# DESCRIPTION OF THE TASK:
Please, without the pictures, retype exactly the lines from the start of the material through the line that holds "F = 1413.0;".

# DATA:
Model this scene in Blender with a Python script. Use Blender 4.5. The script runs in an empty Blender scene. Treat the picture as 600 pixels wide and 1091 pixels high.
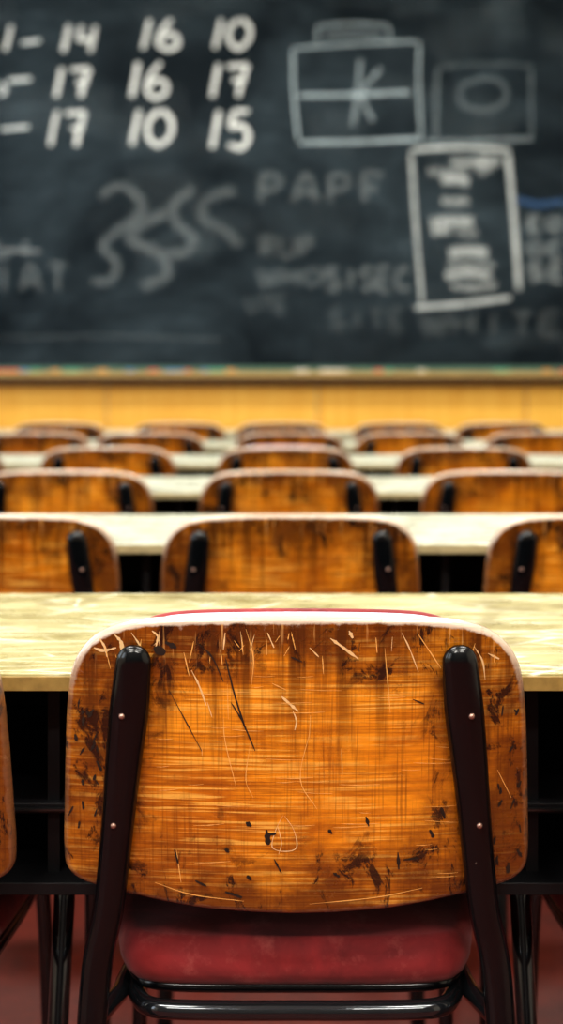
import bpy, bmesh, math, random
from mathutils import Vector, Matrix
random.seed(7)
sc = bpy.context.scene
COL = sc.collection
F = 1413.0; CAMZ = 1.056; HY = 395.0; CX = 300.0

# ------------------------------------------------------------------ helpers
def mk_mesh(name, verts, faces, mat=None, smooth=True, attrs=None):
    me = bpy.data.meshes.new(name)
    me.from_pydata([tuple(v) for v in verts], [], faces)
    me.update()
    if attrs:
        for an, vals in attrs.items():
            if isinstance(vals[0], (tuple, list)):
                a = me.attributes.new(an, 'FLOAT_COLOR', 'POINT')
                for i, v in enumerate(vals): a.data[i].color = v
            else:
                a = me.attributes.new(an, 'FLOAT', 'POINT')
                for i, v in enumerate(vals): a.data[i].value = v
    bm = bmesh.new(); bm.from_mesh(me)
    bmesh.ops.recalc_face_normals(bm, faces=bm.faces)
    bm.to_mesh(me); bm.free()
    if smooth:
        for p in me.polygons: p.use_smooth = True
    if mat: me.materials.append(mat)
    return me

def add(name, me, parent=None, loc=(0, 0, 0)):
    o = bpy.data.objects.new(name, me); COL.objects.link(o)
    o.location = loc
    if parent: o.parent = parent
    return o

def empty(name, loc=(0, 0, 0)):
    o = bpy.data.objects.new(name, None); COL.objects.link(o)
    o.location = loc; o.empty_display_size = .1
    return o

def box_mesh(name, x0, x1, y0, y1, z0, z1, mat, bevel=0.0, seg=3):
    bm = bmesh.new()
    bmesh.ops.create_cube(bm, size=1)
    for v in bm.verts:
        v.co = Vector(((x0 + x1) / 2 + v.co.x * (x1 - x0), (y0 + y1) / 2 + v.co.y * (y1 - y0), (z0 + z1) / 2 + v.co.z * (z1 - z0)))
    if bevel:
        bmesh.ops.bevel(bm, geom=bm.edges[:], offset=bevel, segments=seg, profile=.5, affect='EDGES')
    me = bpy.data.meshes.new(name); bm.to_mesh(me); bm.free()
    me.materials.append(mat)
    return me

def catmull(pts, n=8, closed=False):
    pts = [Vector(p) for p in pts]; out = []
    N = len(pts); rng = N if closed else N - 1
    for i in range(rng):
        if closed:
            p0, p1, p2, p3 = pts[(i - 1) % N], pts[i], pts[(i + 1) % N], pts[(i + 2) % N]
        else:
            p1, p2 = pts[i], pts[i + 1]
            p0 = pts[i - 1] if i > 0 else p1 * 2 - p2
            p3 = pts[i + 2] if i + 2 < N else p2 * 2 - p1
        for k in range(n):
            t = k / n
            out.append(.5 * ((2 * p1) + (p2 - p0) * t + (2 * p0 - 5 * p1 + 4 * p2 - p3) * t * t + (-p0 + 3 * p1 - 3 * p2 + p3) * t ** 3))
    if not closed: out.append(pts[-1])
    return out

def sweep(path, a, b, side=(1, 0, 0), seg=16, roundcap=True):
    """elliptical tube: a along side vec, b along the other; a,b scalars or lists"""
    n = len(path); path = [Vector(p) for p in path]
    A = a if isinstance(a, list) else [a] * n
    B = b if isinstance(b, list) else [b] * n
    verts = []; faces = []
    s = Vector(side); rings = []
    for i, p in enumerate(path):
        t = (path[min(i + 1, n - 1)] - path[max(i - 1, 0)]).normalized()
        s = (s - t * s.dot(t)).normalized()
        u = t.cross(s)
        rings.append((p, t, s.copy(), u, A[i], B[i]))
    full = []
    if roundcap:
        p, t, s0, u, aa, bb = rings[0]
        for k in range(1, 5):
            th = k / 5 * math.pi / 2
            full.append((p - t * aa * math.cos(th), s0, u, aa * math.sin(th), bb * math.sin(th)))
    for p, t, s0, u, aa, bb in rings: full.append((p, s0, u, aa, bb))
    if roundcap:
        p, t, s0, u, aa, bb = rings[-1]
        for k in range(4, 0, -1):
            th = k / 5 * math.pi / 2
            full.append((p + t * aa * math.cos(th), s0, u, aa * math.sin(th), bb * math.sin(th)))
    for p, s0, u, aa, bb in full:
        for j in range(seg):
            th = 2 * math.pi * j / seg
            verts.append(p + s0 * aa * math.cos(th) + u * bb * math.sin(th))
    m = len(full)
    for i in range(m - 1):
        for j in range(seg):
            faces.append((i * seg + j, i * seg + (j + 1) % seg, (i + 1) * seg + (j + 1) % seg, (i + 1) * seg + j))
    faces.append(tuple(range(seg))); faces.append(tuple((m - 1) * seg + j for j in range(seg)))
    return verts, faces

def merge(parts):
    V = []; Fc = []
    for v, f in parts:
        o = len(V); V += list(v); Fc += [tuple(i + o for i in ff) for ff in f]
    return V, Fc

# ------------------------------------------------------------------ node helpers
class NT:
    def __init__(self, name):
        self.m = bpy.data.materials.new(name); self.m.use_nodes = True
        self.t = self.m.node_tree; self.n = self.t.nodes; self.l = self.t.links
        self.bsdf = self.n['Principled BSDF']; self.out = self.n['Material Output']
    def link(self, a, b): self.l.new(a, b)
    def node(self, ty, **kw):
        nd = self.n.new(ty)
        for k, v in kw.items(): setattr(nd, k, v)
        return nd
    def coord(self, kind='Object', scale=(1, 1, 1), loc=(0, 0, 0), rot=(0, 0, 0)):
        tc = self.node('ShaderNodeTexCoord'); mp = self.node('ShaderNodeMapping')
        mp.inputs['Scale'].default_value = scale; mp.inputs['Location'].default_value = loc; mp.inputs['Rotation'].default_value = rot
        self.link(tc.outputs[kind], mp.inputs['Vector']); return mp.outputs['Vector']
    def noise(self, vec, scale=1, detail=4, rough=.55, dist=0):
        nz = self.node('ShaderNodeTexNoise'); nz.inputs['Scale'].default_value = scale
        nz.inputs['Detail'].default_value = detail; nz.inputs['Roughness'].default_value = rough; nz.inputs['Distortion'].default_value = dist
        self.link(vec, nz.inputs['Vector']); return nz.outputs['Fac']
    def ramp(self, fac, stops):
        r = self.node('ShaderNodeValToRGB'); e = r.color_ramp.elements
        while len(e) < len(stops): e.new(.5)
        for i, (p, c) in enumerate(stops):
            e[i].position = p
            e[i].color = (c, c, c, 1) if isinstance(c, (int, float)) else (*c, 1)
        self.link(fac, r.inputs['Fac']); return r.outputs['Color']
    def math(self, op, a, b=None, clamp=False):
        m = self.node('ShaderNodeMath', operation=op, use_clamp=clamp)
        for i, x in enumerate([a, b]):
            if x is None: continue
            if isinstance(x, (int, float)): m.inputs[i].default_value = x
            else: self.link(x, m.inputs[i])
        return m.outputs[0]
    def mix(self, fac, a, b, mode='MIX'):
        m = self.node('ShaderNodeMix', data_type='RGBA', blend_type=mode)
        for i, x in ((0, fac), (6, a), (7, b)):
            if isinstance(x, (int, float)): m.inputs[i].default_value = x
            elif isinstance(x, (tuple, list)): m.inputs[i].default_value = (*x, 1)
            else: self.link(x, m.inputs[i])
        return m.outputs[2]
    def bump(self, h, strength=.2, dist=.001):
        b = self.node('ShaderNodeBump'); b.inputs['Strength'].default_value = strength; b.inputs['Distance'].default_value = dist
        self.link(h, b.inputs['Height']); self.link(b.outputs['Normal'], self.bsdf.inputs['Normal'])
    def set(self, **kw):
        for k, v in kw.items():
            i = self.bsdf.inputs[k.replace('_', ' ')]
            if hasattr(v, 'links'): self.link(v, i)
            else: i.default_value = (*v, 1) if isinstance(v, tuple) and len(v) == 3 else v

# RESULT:
Model this scene in Blender with a Python script. Use Blender 4.5. The script runs in an empty Blender scene. Treat the picture as 600 pixels wide and 1091 pixels high.
import bpy, bmesh, math, random
from mathutils import Vector, Matrix
random.seed(7)
sc = bpy.context.scene
COL = sc.collection
F = 1413.0; CAMZ = 1.056; HY = 395.0; CX = 300.0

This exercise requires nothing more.